Combining the two party preferred and informal counts available from the AEC website for each electorate, I was able to calculate the proportion of informal votes required to overcome the margin in each seat, i.e. if that percentage of informal votes were instead cast for the second place candidate, they would have won. For many seats, this percentage was larger than 100. That is, even if every single informal vote had instead gone to the second place candidate, the outcome would not be different. However, 24 seats could have been upset if enough informal votes in that electorate instead went to the candidate in second place. These seats are listed below:

As the table demonstrates, all of the following scenarios could have eventuated if enough informal voters had chosen to instead cast a formal vote for the second place candidate:

  • LNP majority government of up to 87 seats (currently the LNP is predicted to form majority with 77 seats).
  • ALP majority government of up to 80 seats (currently the ALP is predicted to be in opposition with 68 seats).
  • The Greens win their second seat, taking it from the ALP (currently they have only retained their one seat from last parliament).
  • Nick Xenophon Team win a second seat, taking it from the LNP (currently they are set to take only one).
  • And of course, various combinations of hung parliaments.

One of the most interesting seats here is Herbert, having the closest margin of all the seats in this election. The table shows that if just a little over one in every hundred informal votes in Herbert had instead been cast for the LNP, the tally would show the LNP in the lead instead of the ALP. Another thing to note is that this analysis only takes into account the first and second candidates in each electorate. Some seats, such as Melbourne Ports saw a very small margin between the second and third candidates. It’s possible that redistribution of informal votes in such electorates could see the current third place candidate move into first place.

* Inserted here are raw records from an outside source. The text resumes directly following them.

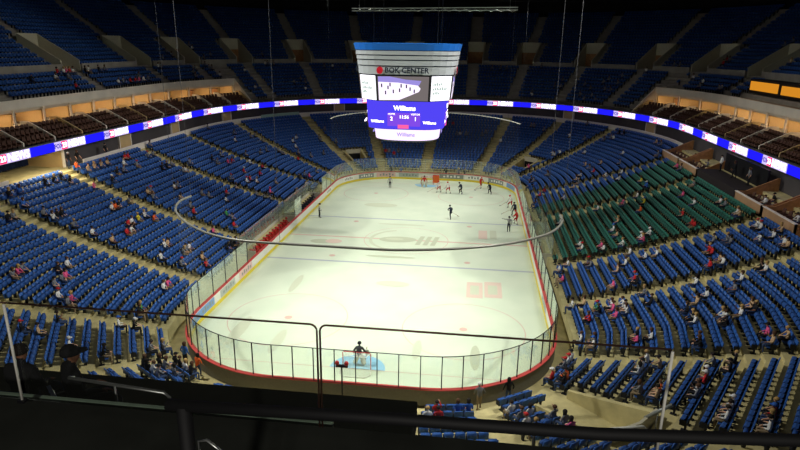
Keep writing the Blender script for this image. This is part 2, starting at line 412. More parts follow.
for a, b in zip(ss[:-1], ss[1:]):
    sm = (a+b)/2; prof = []; j0 = 0 if S0 < sm < S1 else 5
    prof = [(RU[j0], ZU[j0]-.5)]
    for j in range(j0, NU):
        z = ZU[VJ0]-.1 if in_vom(sm, j) else ZU[j]
        prof += [(RU[j], z), (RU[j+1], z)]
    prof += [(RU[NU]+1.5, ZU[NU-1])]
    vs = [(*oval(R, s)[0], z) for s in (a, b) for R, z in prof]; n = len(prof)
    mb.add(vs, [(k, k+1, n+k+1, n+k) for k in range(n-1)], upper_concrete)
tag(mb.build('floor_upper_bowl', recalc=False), kind='structure')
for (a, b) in VOM:
    mb = MB(); z0 = ZU[VJ0]-.1
    for s, e in ((a, 1), (b, -1)):
        ds = e*half_s(s, .18)
        q0, q1 = [oval(RU[VJ0]-.3, x)[0] for x in (s, s-ds)], [oval(RU[VJ1], x)[0] for x in (s, s-ds)]
        mb.hexa([(*q0[0], z0-.3), (*q0[1], z0-.3), (*q1[1], z0), (*q1[0], z0), (*q0[0], ZU[VJ0]+1.0), (*q0[1], ZU[VJ0]+1.0), (*q1[1], ZU[VJ1]+1.0), (*q1[0], ZU[VJ1]+1.0)], vom_mat)
    ring(mb, [(RU[VJ1]-.1, z0+2.3), (RU[VJ1]-.1, ZU[VJ1]+1.0), (RU[VJ1]+.1, ZU[VJ1]+1.0), (RU[VJ1]+.1, z0+2.3)], [a, (a+b)/2, b], vom_mat, close=True)
    ring(mb, [(RU[VJ1]-.05, z0), (RU[VJ1]-.05, z0+2.35), (RU[VJ1]+.05, z0+2.35), (RU[VJ1]+.05, z0)], [a, (a+b)/2, b], wood_tan, close=True)
    tag(mb.build('wall_vomitory'), kind='structure')
# low wall in front of the cross aisle, cut at each vomitory
cuts = [0.06]+[x for v in VOM for x in (v[0], v[1])]+[4.94]
mb = MB()
for a, b in zip(cuts[0::2], cuts[1::2]):
    if b-a < .01: continue
    ring(mb, [(RU[VJ0]-.56, ZU[VJ0-1]), (RU[VJ0]-.56, ZU[VJ0]+.55), (RU[VJ0]-.44, ZU[VJ0]+.55), (RU[VJ0]-.44, ZU[VJ0-1])], s_list(a+.004, b-.004), upper_concrete, close=True)
tag(mb.build('wall_cross_aisle'), kind='structure')
# plaster fascia above the suites and the sloping end pieces where it drops to the ribbon
def fascia(name, a, b):
    ring_wall(name, [(35.4, 13.35), (35.4, 14.3), (35.65, 14.3), (35.65, 13.0)], a, b, fascia_mat)
fascia('wall_fascia_right', .05, S0); fascia('wall_fascia_left', S1, 4.95)
for nm, s in (('wall_fascia_end_right', S0), ('wall_fascia_end_left', S1)):
    mb = MB(); d = half_s(s, .15); q = []
    for x in (s-d, s+d):
        q.append([(*oval(30.85, x)[0], 9.5), (*oval(30.85, x)[0], 10.55), (*oval(35.5, x)[0], 14.3), (*oval(38.8, x)[0], 14.3), (*oval(38.8, x)[0], 9.5)])
    mb.loft(q, fascia_mat); tag(mb.build(nm), kind='structure')
# parapet of the deck at the far end
ring_wall('wall_parapet_far', [(30.95, 9.4), (30.95, 10.9), (31.1, 10.9), (31.1, 9.4)], S0, S1, concrete_dark)
# outer walls, roof
for nm, a, b in (('wall_back_right', 0., 1.001), ('wall_back_far', 1., 4.0), ('wall_back_left', 4., 5.0)):
    ring_wall(nm, [(58.6, -1), (58.6, 38), (59.2, 38), (59.2, -1)], a, b, dark_wall)
mb = MB(); mb.box((0, -72, 18), (126, .6, 40), dark_wall); tag(mb.build('wall_near'), kind='structure')
mb = MB()
for sx in (-1, 1): mb.box((sx*63, -46, 18), (.6, 52, 40), dark_wall)
tag(mb.build('wall_near_sides'), kind='structure')
mb = MB(); mb.box((0, 8, 38.3), (128, 190, .6), dark_wall); tag(mb.build('ceiling'), kind='structure')

# ------------------------------------------------------------------ suites under the fascia
def side_s(a, b): return s_list(a, b)
for nm, a, b in (('floor_suite_right', .02, S0), ('floor_suite_left', S1, 4.98)):
    mb = MB()
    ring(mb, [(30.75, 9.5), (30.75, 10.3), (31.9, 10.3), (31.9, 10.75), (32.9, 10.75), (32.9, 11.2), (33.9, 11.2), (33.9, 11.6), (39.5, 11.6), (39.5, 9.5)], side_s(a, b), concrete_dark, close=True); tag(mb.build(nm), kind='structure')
    mb = MB(); ring(mb, [(38.8, 11.6), (38.8, 13.5), (39., 13.5), (39., 11.6)], side_s(a, b), tan_mat, close=True); tag(mb.build(nm.replace('floor', 'wall')), kind='structure')
    mb = MB(); ring(mb, [(35.6, 13.3), (35.6, 13.45), (39, 13.45), (39, 13.3)], side_s(a, b), fascia_mat, close=True); tag(mb.build(nm.replace('floor', 'ceiling')), kind='structure')
# ------------------------------------------------------------------ dasher boards and glass
boards = empty('dasher_boards'); tag(boards, 'white dasher boards around the ice with red cap rail and yellow kick plate', 'dasher boards')
ssr = s_list(0, 8)
def closed_ring(name, prof, m, parent, fn=rink):
    mb = MB(); rows = []
    for s in ssr[:-1]: rows.append([(*fn(R, s)[0], z) for R, z in prof])
    n = len(prof); N = len(rows); vs = [p for r in rows for p in r]
    mb.add(vs, [(i*n+k, i*n+(k+1) % n, ((i+1) % N)*n+(k+1) % n, ((i+1) % N)*n+k) for i in range(N) for k in range(n)], m)
    return mb.build(name, parent)
closed_ring('board_facing', [(8.53, .0), (8.53, 1.07), (8.66, 1.07), (8.66, .0)], white_board, boards)
closed_ring('kick_plate', [(8.5, .004), (8.5, .3), (8.535, .3), (8.535, .004)], yellow, boards)
closed_ring('cap_rail', [(8.49, 1.07), (8.49, 1.12), (8.76, 1.12), (8.76, 1.07)], red_cap, boards)
closed_ring('outer_skirt', [(8.655, 0.0), (8.655, 1.065), (8.68, 1.065), (8.68, .0)], mat('board_back', (112, 110, 104), .7, noise=.1), boards)
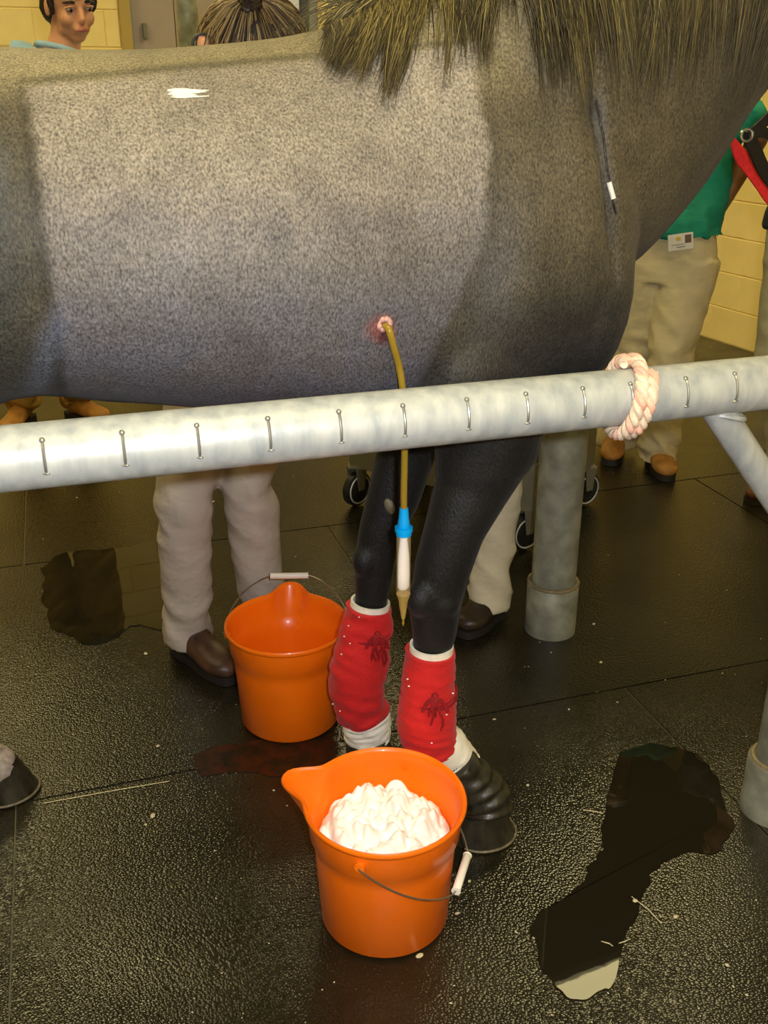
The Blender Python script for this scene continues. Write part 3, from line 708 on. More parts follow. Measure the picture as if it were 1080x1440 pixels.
# mane: locks of separate strands, hung over the near side
mg = Geo(); mcol = []
crest = spline([(.495, 1.562), (.53, 1.58), (.60, 1.625), (.72, 1.69), (.85, 1.765), (1.0, 1.85), (1.15, 1.93), (1.30, 1.985), (1.42, 1.99)], 8)
def crest_at(f):
    x = f*(len(crest)-1); i = min(int(x), len(crest)-2); return lerp(Vector(crest[i]), Vector(crest[i+1]), x-i)
def strand(u0, h0, tipu, tiph, lift, wav, rad, c0, c1, v_off):
    pts = []; K = 11; ph = random.uniform(0, 6.3)
    for i in range(K):
        f = i/(K-1); u = lerp(u0, tipu, f**1.35)+wav*.5*math.sin(f*5+ph)*f; h = lerp(h0, tiph, f**1.05)+.018*math.sin(f*math.pi)
        s_ = near_surf(u, min(h, 1.93)); vs_ = s_[0] if s_ else V0
        v = vs_-lift*(.3+.7*math.sin(min(f*1.3, 1)*math.pi*.5+.3))-.002
        v = min(v, V0-.005) if f > .1 else lerp(V0, v, f*10)
        pts.append(H(u, v+v_off*0, h))
    mg.tube(pts, [rad*(.8+.2*math.sin(math.pi*i/(K-1)))*(1 if i < K-3 else (K-1-i)/3+.12) for i in range(K)], 3, caps=False)
    for i in range(K):
        f = i/(K-1); c = lerp(Vector(c0), Vector(c1), max(0, 1-abs(f-.55)*1.8)) ; mcol.extend([tuple(c)]*3)
locks = []
for k in range(175):
    f = (k+random.random())/175; c = crest_at(f); u0 = c[0]
    # tip heights measured from the photograph
    if u0 < .61: q_ = ((.395, 1.462), (.402, 1.445), (.425, 1.440), (.468, 1.412), (.474, 1.42), (.505, 1.475))[min(5, int((u0-.495)/.115*6+random.uniform(-.6, .6)) if u0 > .5 else 0)]; tipu = q_[0]+random.uniform(-.004, .004); tiph = q_[1]+random.uniform(-.008, .012)
    elif u0 < .70: tipu = u0-.045+random.uniform(-.02, .02); tiph = random.uniform(1.43, 1.55)
    elif u0 < .95: tipu = u0+random.uniform(-.03, .04); tiph = random.uniform(1.38, 1.50)
    else: tipu = u0-.06+random.uniform(-.05, .05); tiph = random.uniform(1.40, 1.52)
    locks.append((u0, c[1], tipu, tiph, random.uniform(.006, .03)))
dk = [(.045, .034, .016), (.075, .056, .024), (.028, .021, .012)]; lt = [(.26, .195, .055), (.17, .13, .04), (.12, .09, .035), (.32, .25, .08)]
for (u0, h0, tu, th, li) in locks:
    tone = random.random()
    for s_ in range(24):
        j = random.gauss(0, .013); q = random.uniform(.75, 1.0) if u0 > .61 else random.uniform(.55, 1.0)
        tu2 = (tu+j*.45 if u0 > .61 else lerp(u0+j, tu+j*.25, q**.5))+random.gauss(0, .005); th2 = lerp(h0, th, q)
        strand(u0+j, h0+random.uniform(-.008, .004)+j*.5, tu2, th2, li+random.uniform(-.004, .006), random.uniform(.0, .03), random.uniform(.0006, .0014),
               random.choice(dk), random.choice(lt) if random.random() < .35+.45*tone else random.choice(dk), 0)
for k in range(120):       # wisps at the withers
    u0 = random.uniform(.46, .56); h0 = 1.53+(u0-.44)*.4
    strand(u0, h0+.01, u0-random.uniform(.05, .13), h0-random.uniform(.0, .05), .004, .03, .0005, (.03, .025, .015), (.10, .08, .03), 0)
me = mesh_of(mg, 'mane', hroot.location); shade(me)
at = me.color_attributes.new('Col', 'FLOAT_COLOR', 'POINT')
at.data.foreach_set('color', np.hstack([np.array(mcol), np.ones((len(mcol), 1))]).astype(np.float32).ravel())
link('mane', me, M['mane'], hroot, label='shaggy dark mane with yellowish strands', kind='stuff')
# tail
g = Geo()
for k in range(220):
    a = random.uniform(0, 6.28); r = random.uniform(0, .03); pts = []
    for i in range(9):
        f = i/8; pts.append(H(-.70-.06*math.sin(f*2.5)-r*math.cos(a)*(.5+f), V0+r*math.sin(a)*(.5+f*1.4), 1.36-.95*f))
    g.tube(pts, .0035, 3)
part('tail', g, M['hair'], hroot, kind='stuff', smooth=None)
# halter and red lead strap hanging by the throat
hal = thing('halter', 'black nylon halter on the horse at the right edge', 'halter', H(1.36, V0, 1.35))
g = Geo(); 
def band(g, pts, w_, th, nrm):
    nrm = Vector(nrm).normalized(); vs = []; n = len(pts)
    for i, p in enumerate(pts):
        t = (pts[min(i+1, n-1)]-pts[max(i-1, 0)]).normalized(); b_ = t.cross(nrm).normalized()
        ww = w_[i] if isinstance(w_, list) else w_
        for (x, y) in ((-1, -1), (1, -1), (1, 1), (-1, 1)): vs.append(p+b_*ww/2*x+nrm*th/2*y)
    fs = [(i*4+j, i*4+(j+1) % 4, (i+1)*4+(j+1) % 4, (i+1)*4+j) for i in range(n-1) for j in range(4)]+[(3, 2, 1, 0), tuple((n-1)*4+j for j in range(4))]
    g.add(vs, fs)
vn = (sH, -cH, 0)
ring = [H(1.44+.0, V0, 1.80)+Vector((cH, sH, 0))*(.135*math.cos(a))*.9+Vector((0, 0, 1))*.02*math.cos(a)+(side*math.sin(a))*.095 for a in np.linspace(0, 2*math.pi, 25)]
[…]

A slightly different scenario emerges if we consider the hypothetical case of all informal votes becoming formal, cast either for the first or second place candidate. This is more realistic, as we would not expect every single voter who decides against voting informally on their way to the polling booth to vote for the same candidate. With competition from some of the previously informal votes now going to the first place candidate, second place candidates require a higher percentage of the informal votes to pull ahead. However, all 24 of the previously mentioned seats are still theoretically able to be upset under this model:

The next time you are contemplating voting informally, remember that 16% of the seats in this election could have been held by a different candidate if enough informal votes were instead cast formally. Please, don’t waste your vote.